A primary goal of most agency EAs is to identify cross- functional areas for standardization. The most common areas for standardization are security, network infrastructure, e-mail systems, desktop computers, and financial and human resource management systems. But most agency EAs allow operating units some freedom to deploy nonstandard technology if it is required to perform a specific mission.

That doesn't mean that a project like this lives outside the EA. In fact, this scenario is a good example of how an EA must evolve, just as an agency's mission and operations evolve. The procedures that allow this evolution to happen are critical to an EA's success. EA practitioners call this the governance system and say that it's what determines whether an EA just sits on a shelf or becomes a real guiding and controlling force in IT operations.

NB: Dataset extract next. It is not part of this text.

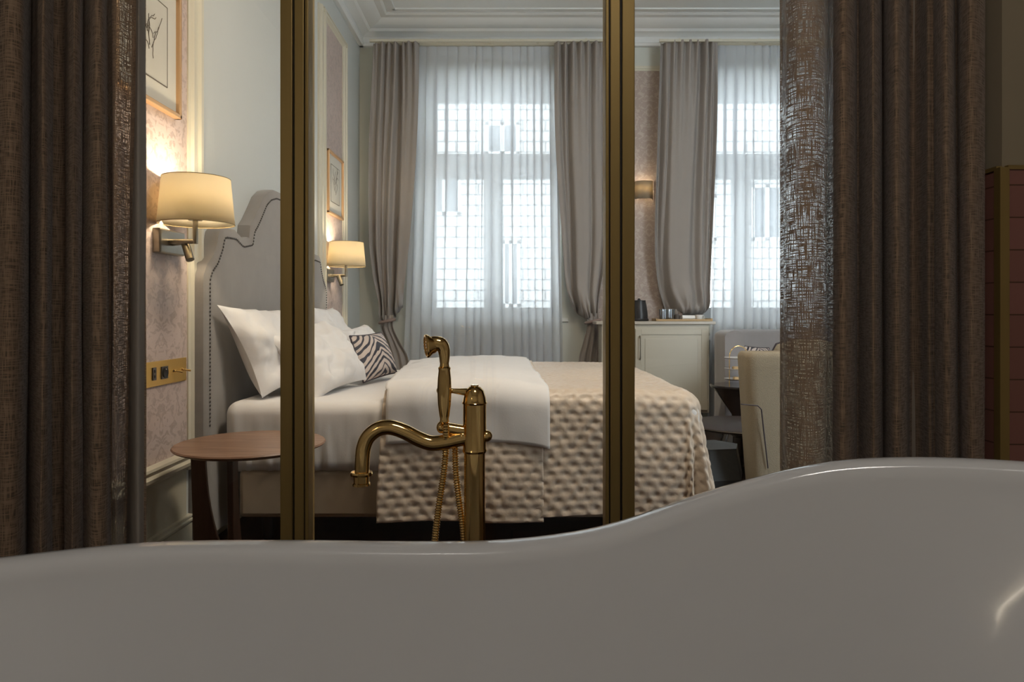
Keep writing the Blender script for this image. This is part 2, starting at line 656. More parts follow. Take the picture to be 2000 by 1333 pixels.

"Governance is about manifesting the plan into reality," said Scott Bittler, vice president of the enterprise planning and architecture strategies services at the META Group Inc. Through governance, one of three outcomes is possible when someone proposes a project that is not compliant with the architecture, Bittler said:

One, the EA review committee suggests a way to build the solution in an architecture-compliant fashion that was not apparent to the project planners. Two, the business requirements driving the need for this non-compliant project are not unique, as first thought, so the architecture is modified to incorporate a new standard. Three, the business requirements are indeed unique and outside the mainstream, so the review board will grant a waiver from the architecture to compartmentalize it and will document the reasons for doing so.

Even though government interest in EAs is high right now, much work must be done. It remains to be seen if the commitment to EAs from OMB and agencies will endure. If it doesn't, a good deal of well-intentioned effort will fall into the category of lost opportunity. "It's a lot easier to do things that are only for the short term, but it's the long-term [EA] efforts that have far more beneficial impact," EA originator Zachman said.